I think new ways of presenting products like 3D models offer a great way to make your products stand out to consumers and give them a reason to click your listing over other listings.
Optimizing Google Shopping Listings for Mobile
We have entered a world where much of search happens on mobile devices. What impact does that have on retailers?
Yeah, we are definitely in a mobile-first world today. I think that a lot of companies forget this because they focus on the last-click attribution, which is where the actual purchase takes place, which usually occurs on a desktop. But this ignores the rest of the customer journey which often involves as many as 40 or 50 touchpoints, many of which happen on mobile devices, before converting.
Critical Metrics to Measure Success in Google Shopping
You mention not looking just at the last-click attribution and there being many different touchpoints in the customer journey. If I am new to Google Shopping, what metrics should I be focusing on to gauge success?

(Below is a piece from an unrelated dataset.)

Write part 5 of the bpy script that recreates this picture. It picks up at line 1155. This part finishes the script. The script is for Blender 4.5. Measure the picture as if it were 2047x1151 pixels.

Of course, we want to look at the return on ads-spend. But also, the softer metrics, like impression-share the click-share, are important. This is especially true for your best selling products and products with a high gross margin. You want to make sure you are getting those products in front of the eyes of your target customers and impression-share and click-share rates can help you measure how effectively you are achieving that. That said, focusing on a non-last click attribution model and the return on ad spend is crucial for a e-commerce retailers success.
The Future of Google Shopping
What do you see going forward for the future of Google Shopping?
In general, Google Shopping is really the performance-driven part of paid search for e-commerce. Search also can be, but for performance, I would invest in optimizing for Google Shopping. Knowing that Google is pushing Shopping to other platforms, and knowing the power that will mean in the future, it is well-worth anyone's time to invest in getting your products in Google Shopping.